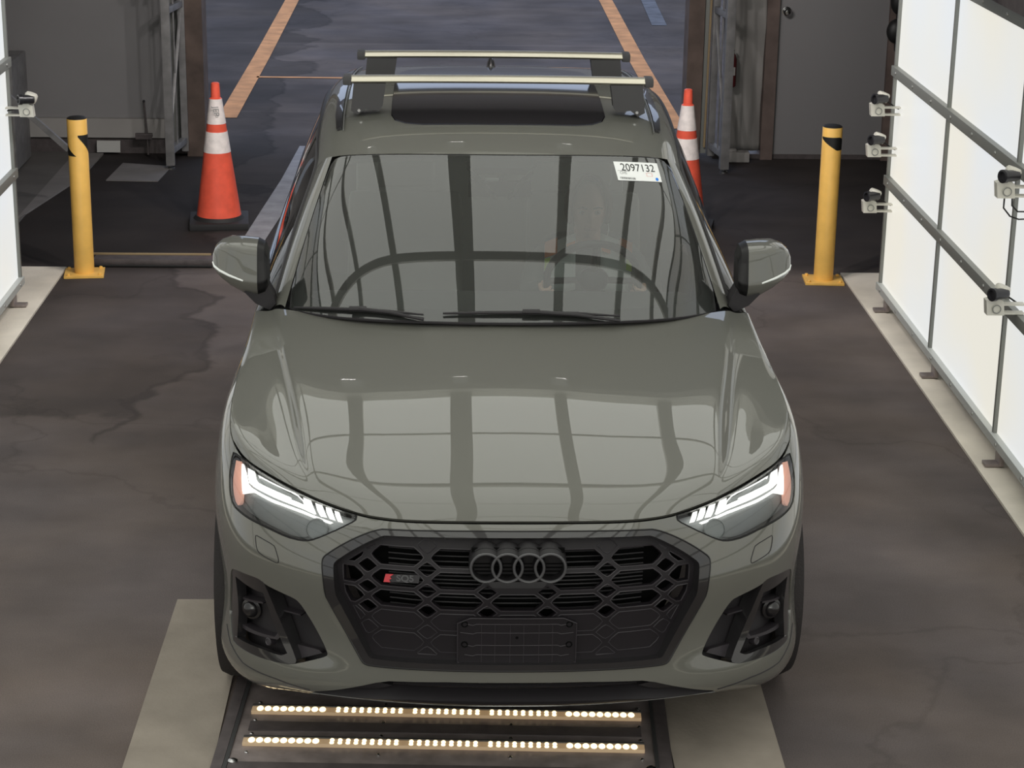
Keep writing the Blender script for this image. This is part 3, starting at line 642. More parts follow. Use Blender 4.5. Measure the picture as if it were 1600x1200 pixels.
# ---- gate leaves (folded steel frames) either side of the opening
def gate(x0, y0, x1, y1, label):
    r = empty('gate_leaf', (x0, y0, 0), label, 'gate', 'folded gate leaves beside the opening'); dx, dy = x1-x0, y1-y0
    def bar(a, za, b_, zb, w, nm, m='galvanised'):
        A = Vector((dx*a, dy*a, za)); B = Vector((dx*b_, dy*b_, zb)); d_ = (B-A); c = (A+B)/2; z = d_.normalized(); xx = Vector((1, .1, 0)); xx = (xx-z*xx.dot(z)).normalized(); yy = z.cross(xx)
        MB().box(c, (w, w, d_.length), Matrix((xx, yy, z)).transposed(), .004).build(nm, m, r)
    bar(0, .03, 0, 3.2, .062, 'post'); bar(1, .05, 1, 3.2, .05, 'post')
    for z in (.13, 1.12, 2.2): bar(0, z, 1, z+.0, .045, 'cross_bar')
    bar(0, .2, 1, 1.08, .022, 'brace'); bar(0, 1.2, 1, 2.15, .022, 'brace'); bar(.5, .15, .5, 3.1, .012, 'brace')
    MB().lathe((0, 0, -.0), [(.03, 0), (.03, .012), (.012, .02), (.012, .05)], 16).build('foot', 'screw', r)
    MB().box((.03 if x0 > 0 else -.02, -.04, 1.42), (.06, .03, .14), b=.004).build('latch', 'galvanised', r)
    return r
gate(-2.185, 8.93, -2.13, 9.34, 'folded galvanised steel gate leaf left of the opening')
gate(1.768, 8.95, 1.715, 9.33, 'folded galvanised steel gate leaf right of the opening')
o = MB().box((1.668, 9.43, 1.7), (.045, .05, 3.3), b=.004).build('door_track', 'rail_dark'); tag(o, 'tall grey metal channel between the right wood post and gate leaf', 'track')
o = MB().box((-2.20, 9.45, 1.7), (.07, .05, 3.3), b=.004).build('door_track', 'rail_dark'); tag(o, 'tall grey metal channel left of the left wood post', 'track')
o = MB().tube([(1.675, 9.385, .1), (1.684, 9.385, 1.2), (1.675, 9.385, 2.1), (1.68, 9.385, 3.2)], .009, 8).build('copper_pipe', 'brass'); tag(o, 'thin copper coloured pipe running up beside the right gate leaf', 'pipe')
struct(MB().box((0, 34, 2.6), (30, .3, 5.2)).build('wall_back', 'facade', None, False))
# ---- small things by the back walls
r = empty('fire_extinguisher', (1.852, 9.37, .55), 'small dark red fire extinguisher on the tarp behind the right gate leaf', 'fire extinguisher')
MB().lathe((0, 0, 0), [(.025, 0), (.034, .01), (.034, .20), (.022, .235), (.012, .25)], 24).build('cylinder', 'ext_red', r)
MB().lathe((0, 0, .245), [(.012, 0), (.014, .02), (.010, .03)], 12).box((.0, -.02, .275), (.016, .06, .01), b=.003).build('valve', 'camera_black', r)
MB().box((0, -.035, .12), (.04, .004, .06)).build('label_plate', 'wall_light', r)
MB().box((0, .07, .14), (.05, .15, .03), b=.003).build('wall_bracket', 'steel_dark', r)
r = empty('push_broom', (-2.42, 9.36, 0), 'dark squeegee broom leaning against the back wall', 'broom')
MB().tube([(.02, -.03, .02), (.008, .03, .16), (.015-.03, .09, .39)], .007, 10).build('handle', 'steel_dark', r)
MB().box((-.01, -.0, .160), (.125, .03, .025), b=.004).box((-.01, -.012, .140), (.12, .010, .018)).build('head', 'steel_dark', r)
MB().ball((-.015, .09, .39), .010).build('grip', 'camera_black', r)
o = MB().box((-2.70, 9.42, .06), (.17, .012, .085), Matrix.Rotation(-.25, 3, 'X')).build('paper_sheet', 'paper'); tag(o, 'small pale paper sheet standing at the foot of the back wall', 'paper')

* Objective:
Produce an exact copy of each line of data, skipping embedded images.

* Exercise response:
Keep writing the Blender script for this image. This is part 3, starting at line 642. More parts follow. Use Blender 4.5. Measure the picture as if it were 1600x1200 pixels.
# ---- gate leaves (folded steel frames) either side of the opening
def gate(x0, y0, x1, y1, label):
    r = empty('gate_leaf', (x0, y0, 0), label, 'gate', 'folded gate leaves beside the opening'); dx, dy = x1-x0, y1-y0
    def bar(a, za, b_, zb, w, nm, m='galvanised'):
        A = Vector((dx*a, dy*a, za)); B = Vector((dx*b_, dy*b_, zb)); d_ = (B-A); c = (A+B)/2; z = d_.normalized(); xx = Vector((1, .1, 0)); xx = (xx-z*xx.dot(z)).normalized(); yy = z.cross(xx)
        MB().box(c, (w, w, d_.length), Matrix((xx, yy, z)).transposed(), .004).build(nm, m, r)
    bar(0, .03, 0, 3.2, .062, 'post'); bar(1, .05, 1, 3.2, .05, 'post')
    for z in (.13, 1.12, 2.2): bar(0, z, 1, z+.0, .045, 'cross_bar')
    bar(0, .2, 1, 1.08, .022, 'brace'); bar(0, 1.2, 1, 2.15, .022, 'brace'); bar(.5, .15, .5, 3.1, .012, 'brace')
    MB().lathe((0, 0, -.0), [(.03, 0), (.03, .012), (.012, .02), (.012, .05)], 16).build('foot', 'screw', r)
    MB().box((.03 if x0 > 0 else -.02, -.04, 1.42), (.06, .03, .14), b=.004).build('latch', 'galvanised', r)
    return r
gate(-2.185, 8.93, -2.13, 9.34, 'folded galvanised steel gate leaf left of the opening')
gate(1.768, 8.95, 1.715, 9.33, 'folded galvanised steel gate leaf right of the opening')
o = MB().box((1.668, 9.43, 1.7), (.045, .05, 3.3), b=.004).build('door_track', 'rail_dark'); tag(o, 'tall grey metal channel between the right wood post and gate leaf', 'track')
o = MB().box((-2.20, 9.45, 1.7), (.07, .05, 3.3), b=.004).build('door_track', 'rail_dark'); tag(o, 'tall grey metal channel left of the left wood post', 'track')
o = MB().tube([(1.675, 9.385, .1), (1.684, 9.385, 1.2), (1.675, 9.385, 2.1), (1.68, 9.385, 3.2)], .009, 8).build('copper_pipe', 'brass'); tag(o, 'thin copper coloured pipe running up beside the right gate leaf', 'pipe')
struct(MB().box((0, 34, 2.6), (30, .3, 5.2)).build('wall_back', 'facade', None, False))
# ---- small things by the back walls
r = empty('fire_extinguisher', (1.852, 9.37, .55), 'small dark red fire extinguisher on the tarp behind the right gate leaf', 'fire extinguisher')
MB().lathe((0, 0, 0), [(.025, 0), (.034, .01), (.034, .20), (.022, .235), (.012, .25)], 24).build('cylinder', 'ext_red', r)
MB().lathe((0, 0, .245), [(.012, 0), (.014, .02), (.010, .03)], 12).box((.0, -.02, .275), (.016, .06, .01), b=.003).build('valve', 'camera_black', r)
MB().box((0, -.035, .12), (.04, .004, .06)).build('label_plate', 'wall_light', r)
MB().box((0, .07, .14), (.05, .15, .03), b=.003).build('wall_bracket', 'steel_dark', r)
r = empty('push_broom', (-2.42, 9.36, 0), 'dark squeegee broom leaning against the back wall', 'broom')
MB().tube([(.02, -.03, .02), (.008, .03, .16), (.015-.03, .09, .39)], .007, 10).build('handle', 'steel_dark', r)
MB().box((-.01, -.0, .160), (.125, .03, .025), b=.004).box((-.01, -.012, .140), (.12, .010, .018)).build('head', 'steel_dark', r)
MB().ball((-.015, .09, .39), .010).build('grip', 'camera_black', r)
o = MB().box((-2.70, 9.42, .06), (.17, .012, .085), Matrix.Rotation(-.25, 3, 'X')).build('paper_sheet', 'paper'); tag(o, 'small pale paper sheet standing at the foot of the back wall', 'paper')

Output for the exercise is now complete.